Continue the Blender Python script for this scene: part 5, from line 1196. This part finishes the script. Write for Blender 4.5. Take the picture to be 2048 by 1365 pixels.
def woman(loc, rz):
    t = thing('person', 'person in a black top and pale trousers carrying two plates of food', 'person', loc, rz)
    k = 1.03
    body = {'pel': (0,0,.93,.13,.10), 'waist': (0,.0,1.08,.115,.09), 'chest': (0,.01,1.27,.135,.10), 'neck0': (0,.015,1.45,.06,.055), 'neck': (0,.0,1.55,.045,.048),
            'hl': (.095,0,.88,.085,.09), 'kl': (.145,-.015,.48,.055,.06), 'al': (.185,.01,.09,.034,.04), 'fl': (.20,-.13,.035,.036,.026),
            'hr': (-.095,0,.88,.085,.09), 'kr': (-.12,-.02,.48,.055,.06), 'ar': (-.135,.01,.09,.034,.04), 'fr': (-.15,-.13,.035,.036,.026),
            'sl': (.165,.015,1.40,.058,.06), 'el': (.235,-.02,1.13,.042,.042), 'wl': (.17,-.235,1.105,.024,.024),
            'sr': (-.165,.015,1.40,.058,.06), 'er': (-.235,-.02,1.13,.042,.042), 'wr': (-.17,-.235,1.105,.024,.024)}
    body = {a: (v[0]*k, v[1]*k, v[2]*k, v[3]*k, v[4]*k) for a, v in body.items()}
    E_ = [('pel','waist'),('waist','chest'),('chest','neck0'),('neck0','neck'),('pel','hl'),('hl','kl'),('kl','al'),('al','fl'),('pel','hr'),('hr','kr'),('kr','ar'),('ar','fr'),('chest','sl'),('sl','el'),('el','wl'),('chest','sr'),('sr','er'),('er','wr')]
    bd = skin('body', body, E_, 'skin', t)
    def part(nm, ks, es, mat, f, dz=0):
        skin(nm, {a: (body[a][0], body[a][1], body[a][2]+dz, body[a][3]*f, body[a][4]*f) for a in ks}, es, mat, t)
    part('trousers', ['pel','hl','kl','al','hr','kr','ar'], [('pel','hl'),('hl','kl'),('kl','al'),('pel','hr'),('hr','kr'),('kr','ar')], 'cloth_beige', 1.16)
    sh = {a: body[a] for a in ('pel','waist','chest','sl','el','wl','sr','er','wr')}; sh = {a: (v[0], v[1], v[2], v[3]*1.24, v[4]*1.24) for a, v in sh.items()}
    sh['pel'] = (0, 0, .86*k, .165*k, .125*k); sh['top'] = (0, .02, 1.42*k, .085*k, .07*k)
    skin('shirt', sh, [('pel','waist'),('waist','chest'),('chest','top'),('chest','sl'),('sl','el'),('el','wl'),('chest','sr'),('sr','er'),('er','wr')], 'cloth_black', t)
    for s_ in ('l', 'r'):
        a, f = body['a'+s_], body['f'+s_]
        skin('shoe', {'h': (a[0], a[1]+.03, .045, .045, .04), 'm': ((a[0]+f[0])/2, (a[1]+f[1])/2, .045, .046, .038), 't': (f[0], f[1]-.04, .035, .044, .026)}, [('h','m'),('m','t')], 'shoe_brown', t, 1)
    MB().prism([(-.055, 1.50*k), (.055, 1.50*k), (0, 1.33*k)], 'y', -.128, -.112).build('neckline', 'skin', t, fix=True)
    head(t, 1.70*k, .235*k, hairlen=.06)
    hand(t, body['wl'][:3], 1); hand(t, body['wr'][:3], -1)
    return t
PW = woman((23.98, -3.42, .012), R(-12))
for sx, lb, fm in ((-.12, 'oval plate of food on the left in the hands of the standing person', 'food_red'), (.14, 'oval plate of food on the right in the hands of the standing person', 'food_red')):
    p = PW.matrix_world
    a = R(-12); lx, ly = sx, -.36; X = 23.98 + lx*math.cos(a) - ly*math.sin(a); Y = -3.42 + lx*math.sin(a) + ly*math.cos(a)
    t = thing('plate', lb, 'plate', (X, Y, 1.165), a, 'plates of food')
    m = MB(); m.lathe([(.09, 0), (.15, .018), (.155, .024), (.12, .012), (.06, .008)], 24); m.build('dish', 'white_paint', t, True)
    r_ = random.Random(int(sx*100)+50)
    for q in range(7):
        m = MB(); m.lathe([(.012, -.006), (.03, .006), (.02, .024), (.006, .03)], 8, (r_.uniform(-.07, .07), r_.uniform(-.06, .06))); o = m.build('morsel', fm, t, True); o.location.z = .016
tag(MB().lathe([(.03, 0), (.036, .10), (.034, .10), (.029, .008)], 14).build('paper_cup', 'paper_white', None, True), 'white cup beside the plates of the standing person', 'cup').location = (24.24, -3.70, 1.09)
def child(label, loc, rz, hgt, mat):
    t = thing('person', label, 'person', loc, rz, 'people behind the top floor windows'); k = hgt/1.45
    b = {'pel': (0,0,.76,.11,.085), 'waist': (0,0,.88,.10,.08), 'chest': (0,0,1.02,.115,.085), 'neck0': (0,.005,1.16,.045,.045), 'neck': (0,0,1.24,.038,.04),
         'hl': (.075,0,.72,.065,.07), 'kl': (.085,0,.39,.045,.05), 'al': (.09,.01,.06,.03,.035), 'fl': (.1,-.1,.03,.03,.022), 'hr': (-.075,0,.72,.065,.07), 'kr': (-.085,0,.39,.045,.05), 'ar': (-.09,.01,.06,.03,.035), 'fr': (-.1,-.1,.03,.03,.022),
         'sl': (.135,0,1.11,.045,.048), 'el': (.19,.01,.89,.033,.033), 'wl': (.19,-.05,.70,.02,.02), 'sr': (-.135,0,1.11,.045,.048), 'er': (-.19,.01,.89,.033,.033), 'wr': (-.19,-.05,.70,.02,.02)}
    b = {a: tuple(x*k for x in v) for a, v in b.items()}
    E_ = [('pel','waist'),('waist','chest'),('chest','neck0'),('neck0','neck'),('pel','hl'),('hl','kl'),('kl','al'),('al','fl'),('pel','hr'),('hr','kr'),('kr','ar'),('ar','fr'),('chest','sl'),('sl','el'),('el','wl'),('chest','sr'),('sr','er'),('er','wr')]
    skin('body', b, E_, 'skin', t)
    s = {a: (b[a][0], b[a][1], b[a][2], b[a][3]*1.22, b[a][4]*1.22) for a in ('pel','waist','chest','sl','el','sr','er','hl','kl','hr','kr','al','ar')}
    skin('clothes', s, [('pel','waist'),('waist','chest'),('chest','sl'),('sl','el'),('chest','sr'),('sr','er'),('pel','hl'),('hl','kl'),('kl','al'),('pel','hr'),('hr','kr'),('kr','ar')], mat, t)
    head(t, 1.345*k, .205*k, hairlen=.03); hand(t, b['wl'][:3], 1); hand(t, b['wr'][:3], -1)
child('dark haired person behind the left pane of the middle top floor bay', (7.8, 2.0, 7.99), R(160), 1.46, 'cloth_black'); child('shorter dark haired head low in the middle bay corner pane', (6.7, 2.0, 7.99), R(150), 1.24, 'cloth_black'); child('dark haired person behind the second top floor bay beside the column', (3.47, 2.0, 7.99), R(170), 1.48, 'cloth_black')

_ _ _

Take the listing above and set it down exactly.

Continue the Blender Python script for this scene: part 5, from line 1196. This part finishes the script. Write for Blender 4.5. Take the picture to be 2048 by 1365 pixels.
def woman(loc, rz):
    t = thing('person', 'person in a black top and pale trousers carrying two plates of food', 'person', loc, rz)
    k = 1.03
    body = {'pel': (0,0,.93,.13,.10), 'waist': (0,.0,1.08,.115,.09), 'chest': (0,.01,1.27,.135,.10), 'neck0': (0,.015,1.45,.06,.055), 'neck': (0,.0,1.55,.045,.048),
            'hl': (.095,0,.88,.085,.09), 'kl': (.145,-.015,.48,.055,.06), 'al': (.185,.01,.09,.034,.04), 'fl': (.20,-.13,.035,.036,.026),
            'hr': (-.095,0,.88,.085,.09), 'kr': (-.12,-.02,.48,.055,.06), 'ar': (-.135,.01,.09,.034,.04), 'fr': (-.15,-.13,.035,.036,.026),
            'sl': (.165,.015,1.40,.058,.06), 'el': (.235,-.02,1.13,.042,.042), 'wl': (.17,-.235,1.105,.024,.024),
            'sr': (-.165,.015,1.40,.058,.06), 'er': (-.235,-.02,1.13,.042,.042), 'wr': (-.17,-.235,1.105,.024,.024)}
    body = {a: (v[0]*k, v[1]*k, v[2]*k, v[3]*k, v[4]*k) for a, v in body.items()}
    E_ = [('pel','waist'),('waist','chest'),('chest','neck0'),('neck0','neck'),('pel','hl'),('hl','kl'),('kl','al'),('al','fl'),('pel','hr'),('hr','kr'),('kr','ar'),('ar','fr'),('chest','sl'),('sl','el'),('el','wl'),('chest','sr'),('sr','er'),('er','wr')]
    bd = skin('body', body, E_, 'skin', t)
    def part(nm, ks, es, mat, f, dz=0):
        skin(nm, {a: (body[a][0], body[a][1], body[a][2]+dz, body[a][3]*f, body[a][4]*f) for a in ks}, es, mat, t)
    part('trousers', ['pel','hl','kl','al','hr','kr','ar'], [('pel','hl'),('hl','kl'),('kl','al'),('pel','hr'),('hr','kr'),('kr','ar')], 'cloth_beige', 1.16)
    sh = {a: body[a] for a in ('pel','waist','chest','sl','el','wl','sr','er','wr')}; sh = {a: (v[0], v[1], v[2], v[3]*1.24, v[4]*1.24) for a, v in sh.items()}
    sh['pel'] = (0, 0, .86*k, .165*k, .125*k); sh['top'] = (0, .02, 1.42*k, .085*k, .07*k)
    skin('shirt', sh, [('pel','waist'),('waist','chest'),('chest','top'),('chest','sl'),('sl','el'),('el','wl'),('chest','sr'),('sr','er'),('er','wr')], 'cloth_black', t)
    for s_ in ('l', 'r'):
        a, f = body['a'+s_], body['f'+s_]
        skin('shoe', {'h': (a[0], a[1]+.03, .045, .045, .04), 'm': ((a[0]+f[0])/2, (a[1]+f[1])/2, .045, .046, .038), 't': (f[0], f[1]-.04, .035, .044, .026)}, [('h','m'),('m','t')], 'shoe_brown', t, 1)
    MB().prism([(-.055, 1.50*k), (.055, 1.50*k), (0, 1.33*k)], 'y', -.128, -.112).build('neckline', 'skin', t, fix=True)
    head(t, 1.70*k, .235*k, hairlen=.06)
    hand(t, body['wl'][:3], 1); hand(t, body['wr'][:3], -1)
    return t
PW = woman((23.98, -3.42, .012), R(-12))
for sx, lb, fm in ((-.12, 'oval plate of food on the left in the hands of the standing person', 'food_red'), (.14, 'oval plate of food on the right in the hands of the standing person', 'food_red')):
    p = PW.matrix_world
    a = R(-12); lx, ly = sx, -.36; X = 23.98 + lx*math.cos(a) - ly*math.sin(a); Y = -3.42 + lx*math.sin(a) + ly*math.cos(a)
    t = thing('plate', lb, 'plate', (X, Y, 1.165), a, 'plates of food')
    m = MB(); m.lathe([(.09, 0), (.15, .018), (.155, .024), (.12, .012), (.06, .008)], 24); m.build('dish', 'white_paint', t, True)
    r_ = random.Random(int(sx*100)+50)
    for q in range(7):
        m = MB(); m.lathe([(.012, -.006), (.03, .006), (.02, .024), (.006, .03)], 8, (r_.uniform(-.07, .07), r_.uniform(-.06, .06))); o = m.build('morsel', fm, t, True); o.location.z = .016
tag(MB().lathe([(.03, 0), (.036, .10), (.034, .10), (.029, .008)], 14).build('paper_cup', 'paper_white', None, True), 'white cup beside the plates of the standing person', 'cup').location = (24.24, -3.70, 1.09)
def child(label, loc, rz, hgt, mat):
    t = thing('person', label, 'person', loc, rz, 'people behind the top floor windows'); k = hgt/1.45
    b = {'pel': (0,0,.76,.11,.085), 'waist': (0,0,.88,.10,.08), 'chest': (0,0,1.02,.115,.085), 'neck0': (0,.005,1.16,.045,.045), 'neck': (0,0,1.24,.038,.04),
         'hl': (.075,0,.72,.065,.07), 'kl': (.085,0,.39,.045,.05), 'al': (.09,.01,.06,.03,.035), 'fl': (.1,-.1,.03,.03,.022), 'hr': (-.075,0,.72,.065,.07), 'kr': (-.085,0,.39,.045,.05), 'ar': (-.09,.01,.06,.03,.035), 'fr': (-.1,-.1,.03,.03,.022),
         'sl': (.135,0,1.11,.045,.048), 'el': (.19,.01,.89,.033,.033), 'wl': (.19,-.05,.70,.02,.02), 'sr': (-.135,0,1.11,.045,.048), 'er': (-.19,.01,.89,.033,.033), 'wr': (-.19,-.05,.70,.02,.02)}
    b = {a: tuple(x*k for x in v) for a, v in b.items()}
    E_ = [('pel','waist'),('waist','chest'),('chest','neck0'),('neck0','neck'),('pel','hl'),('hl','kl'),('kl','al'),('al','fl'),('pel','hr'),('hr','kr'),('kr','ar'),('ar','fr'),('chest','sl'),('sl','el'),('el','wl'),('chest','sr'),('sr','er'),('er','wr')]
    skin('body', b, E_, 'skin', t)
    s = {a: (b[a][0], b[a][1], b[a][2], b[a][3]*1.22, b[a][4]*1.22) for a in ('pel','waist','chest','sl','el','sr','er','hl','kl','hr','kr','al','ar')}
    skin('clothes', s, [('pel','waist'),('waist','chest'),('chest','sl'),('sl','el'),('chest','sr'),('sr','er'),('pel','hl'),('hl','kl'),('kl','al'),('pel','hr'),('hr','kr'),('kr','ar')], mat, t)
    head(t, 1.345*k, .205*k, hairlen=.03); hand(t, b['wl'][:3], 1); hand(t, b['wr'][:3], -1)
child('dark haired person behind the left pane of the middle top floor bay', (7.8, 2.0, 7.99), R(160), 1.46, 'cloth_black'); child('shorter dark haired head low in the middle bay corner pane', (6.7, 2.0, 7.99), R(150), 1.24, 'cloth_black'); child('dark haired person behind the second top floor bay beside the column', (3.47, 2.0, 7.99), R(170), 1.48, 'cloth_black')